Sir I am 60 and I plan to retire in six months after a 35-year career in the public sector. I’ll receive a monthly pension of ₹50,000, but I also have a corpus of ₹1.2 crore from my provident fund, gratuity, and fixed deposits. I’ve historically preferred conservative investments and currently hold ₹40 lakhs in FDs, ₹20 lakhs in senior citizen savings schemes (SCSS), and ₹10 lakhs in tax-free bonds. I’m concerned about inflation eroding my returns over time. My spouse and I have monthly expenses of ₹40,000, but we want to ensure our savings last 25+ years while offering some growth. Should I explore balanced mutual funds, annuities, or SWPs from debt funds to balance safety and growth? What percentage of my corpus should remain in fixed income?
Ans: You have built a solid retirement corpus and a stable pension income, but considering inflation and longevity, it’s wise to balance safety with moderate growth. Here’s a structured approach:
1. Core Strategy: Balancing Stability & Growth
Your primary goals are:
• Capital Preservation
• Inflation Protection
• Regular Income
Since you have Rs 50,000 in pension and Rs 40,000 in monthly expenses, your pension alone covers your basic needs. Your investments should focus on sustaining wealth and managing inflation.
2. Portfolio Allocation (Safety vs.
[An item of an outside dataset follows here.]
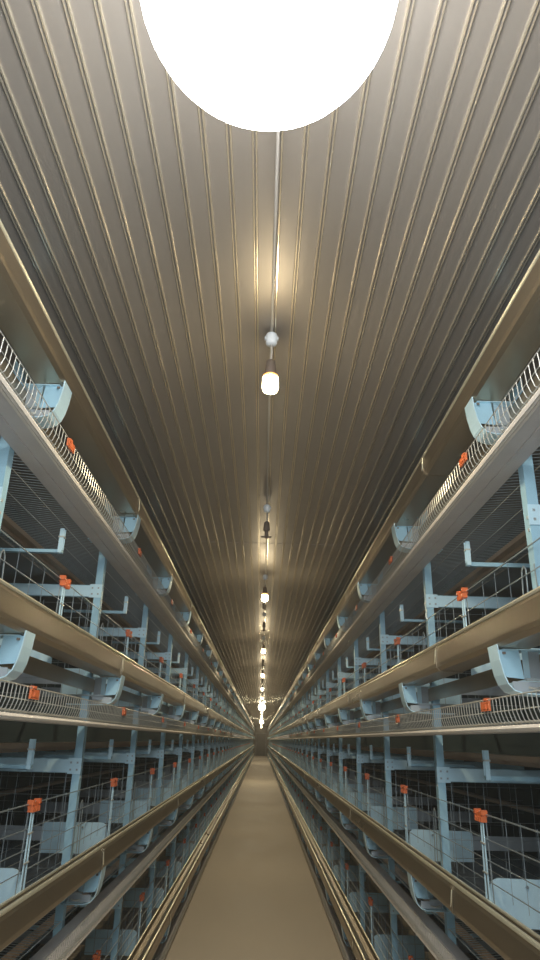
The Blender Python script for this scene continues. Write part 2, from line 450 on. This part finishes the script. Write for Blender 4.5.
while True:
    y = LY0 + LDY*n
    if y > Y1-3: break
    lit = n % 2 == 0
    idx = cl if lit else cu
    if lit:
        lb = ('%s glowing warm bulb hanging from its round white junction box' % ORDL[idx]) if idx < 6 else 'tiny glowing bulb far down the ceiling line'
        o = thing('bulb_lamp', lb, 'lamp', (0, y, CEIL-0.014), 'warm bulbs hanging in line along the ceiling'); cl += 1
        point((0, y, CEIL-0.014-0.24), 18.0, WARM, 0.03, True)
        point((0, y, CEIL-0.014-0.26), 1.7, WARM, 0.03)
    else:
        lb = ('%s unlit dark lamp holder hanging between two glowing bulbs' % ORDL[idx]) if idx < 6 else 'tiny unlit lamp holder far down the ceiling line'
        o = thing('lamp_holder', lb, 'lamp', (0, y, CEIL-0.014), 'unlit lamp holders along the ceiling line'); cu += 1
    for nm, me in LM[lit]: obj(nm, me, o)
    n += 1
b = MB(); pts = []
y = -1.0
while y < Y1-1:
    ph = ((y-LY0)/LDY) % 1.0
    pts.append((0.003*math.sin(y*1.7), y, CEIL-0.010-0.022*math.sin(PI*ph)))
    y += LDY/6
b.tube(pts, 0.0042, 'cable', 6)
tag(obj('power_cable', b), 'thin grey power cable strung lamp to lamp along the ceiling middle', 'cable')

def sphere(mb, c, r, mname, nu=48, nv=24, zs=1.0):
    prof = [(max(0.001, r*math.sin(PI*i/nv)), r*zs*math.cos(PI*i/nv)) for i in range(nv+1)]
    mb.lathe(prof, c, mname, nu)
def globe(x, y, r, mname, label, e, col, drop=0.02):
    zc = CEIL-r-drop
    o = thing('globe_lamp', label, 'lamp', (x, y, CEIL), 'big glaring globe lamps on the ceiling')
    g = MB(); sphere(g, (0,0,-r-drop), r, mname); me = g.mesh('glare_globe', True); gl = obj('glare_globe', me, o)
    c = MB(); c.lathe([(r*0.35,0.0),(r*0.38,-0.006),(r*0.36,-0.014),(0.014,-0.018),(0.014,-drop-0.004)], (0,0,0), 'box_white', 32); obj('ceiling_plate', c.mesh('ceiling_plate', True), o)
    gl.visible_shadow = True
    return o
globe(-0.016, 0.59, 0.1765, 'globe', 'blinding white lamp hung from the ceiling right overhead, its glare shaped as a huge globe', 30, (1,1,1), 0.1455)  # lens bloom of this lamp is built as the oversized globe
globe(0.0, 25.7, 0.13, 'globe_far', 'bright far globe lamp glowing above the vanishing aisle', 20, WARM)
globe(0.0, 47.0, 0.13, 'globe_far', 'farthest globe lamp, a speck above the end wall', 20, WARM)
point((0.02, -0.12, EYE+0.12), 10, (0.80, 0.92, 1.0), 0.06)     # added cool fill at the camera, brightens the nearer steelwork
point((0, -0.8, 1.9), 45, (0.85, 0.93, 1.0), 0.15)  # second cool fill, added behind the camera for the near bays
point((0, 25.7, CEIL-0.33), 30, WARM, 0.1, True); point((0, 47.0, CEIL-0.33), 30, WARM, 0.1, True)

# fine barn dust hanging in the air
m = MB(); m.box((-W+0.005, Y0+0.005, 0.005), (W-0.005, Y1-0.06, CEIL-0.012), 'concrete')
vm = bpy.data.materials.new('dust'); vm.use_nodes = True; nt = vm.node_tree; nt.nodes.clear()
vo = nt.nodes.new('ShaderNodeOutputMaterial'); vs = nt.nodes.new('ShaderNodeVolumeScatter')
vs.inputs['Color'].default_value = (0.95, 0.93, 0.88, 1); vs.inputs['Density'].default_value = 0.0055; vs.inputs['Anisotropy'].default_value = 0.3
nt.links.new(vs.outputs[0], vo.inputs['Volume'])
hz = obj('dust_haze', m); hz.data.materials.clear(); hz.data.materials.append(vm)
hz['kind'] = 'stuff'; tag(hz, 'thin dusty haze hanging in the air of the whole aisle', 'haze')

# ------------------------------------------------------------------ world, camera
w = bpy.data.worlds.new('World'); bpy.context.scene.world = w; w.use_nodes = True
w.node_tree.nodes['Background'].inputs[0].default_value = (0.55, 0.65, 0.75, 1)
w.node_tree.nodes['Background'].inputs[1].default_value = 0.35

F = 660.0; TH = math.atan(260.2/F); YAW = 0.0035; ROLL = 0.025
d = Vector((math.sin(YAW)*math.cos(TH), math.cos(YAW)*math.cos(TH), math.sin(TH)))
r0 = d.cross(Vector((0,0,1))).normalized(); u0 = r0.cross(d)
r = r0*math.cos(ROLL) + u0*math.sin(ROLL); u = -r0*math.sin(ROLL) + u0*math.cos(ROLL)
M = Matrix((r, u, -d)).transposed().to_4x4(); M.translation = Vector((0, 0, EYE))
cd = bpy.data.cameras.new('camera'); cam = bpy.data.objects.new('camera', cd); C.objects.link(cam)
cam.matrix_world = M
cd.sensor_fit = 'VERTICAL'; cd.sensor_height = 36; cd.sensor_width = 36*540/960; cd.lens = F/960*36
cd.clip_start = 0.02; cd.clip_end = 200
sc = bpy.context.scene
sc.camera = cam
sc.view_settings.view_transform = 'Standard'; sc.view_settings.look = 'None'
sc.view_settings.exposure = 0.58; sc.view_settings.gamma = 1.12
Growth)
Given your risk-averse nature, a 70:30 allocation between fixed income and equity could work well:
• 70% in Fixed Income (Rs 84 lakh) for Stability
o Fixed Deposits (FDs) → Rs 30 lakh (existing Rs 40 lakh can be reduced to 30 for liquidity)
o Senior Citizen Savings Scheme (SCSS) → Rs 20 lakh (already invested, good for 5 years at 8.2% interest)
o Tax-Free Bonds → Rs 10 lakh (keep as is, safe & predictable)
o Debt Mutual Funds (SWP) → Rs 24 lakh
? Invest Rs 24 lakh in a corporate bond or dynamic bond fund
? Start Systematic Withdrawal Plan (SWP) of Rs 15,000–Rs 20,000 monthly (to fight inflation)
• 30% in Growth Assets (Rs 36 lakh) for Inflation Hedge
o Balanced Advantage Funds (Rs 12 lakh): These funds dynamically manage equity and debt, reducing risk.
o Large-Cap or Index Funds (Rs 12 lakh): Nifty 50 or Sensex funds for steady, long-term growth.
o Dividend-Yield Mutual Funds (Rs 6 lakh): Provide stable returns.
o Gold (Rs 6 lakh): Can be in sovereign gold bonds (SGBs) or gold ETFs for inflation protection.
3. Income Strategy: SWP + Interest
Your monthly pension of Rs 50,000 is enough for now, but you may need extra income later. Use:
• SCSS interest (Rs 16,000/month) + Tax-Free Bond Interest (~Rs 3,000/month)
• SWP from debt mutual funds (Rs 15,000/month from Rs 24 lakh in debt funds)
• FD interest (if needed, Rs 30 lakh in FDs can provide Rs 12,000–Rs 15,000/month)
This way, your pension covers essentials, and investments handle inflation without eroding principal.
4. Should You Consider Annuities?
• Annuities (like LIC Jeevan Akshay VII or HDFC Life Immediate Annuity) provide lifelong income but lock in money permanently.
• Since you already have a pension, you don’t need an annuity right now. But if you want to secure future cash flow, consider putting Rs 10-Rs 15 lakh in an annuity after age 70.
5. Action Plan for the Next 6 Months
• Restructure FDs: Keep Rs 30 lakh instead of Rs 40 lakh for better liquidity.
• Invest Rs 24 lakh in Debt Funds for SWP: Choose corporate bond or dynamic bond funds.
• Allocate Rs 36 lakh in Balanced/Equity Funds: Focus on inflation protection.
• Continue SCSS & Bonds: Good for stable income.
• Review Annuitization at 70: Not needed now, but worth considering later.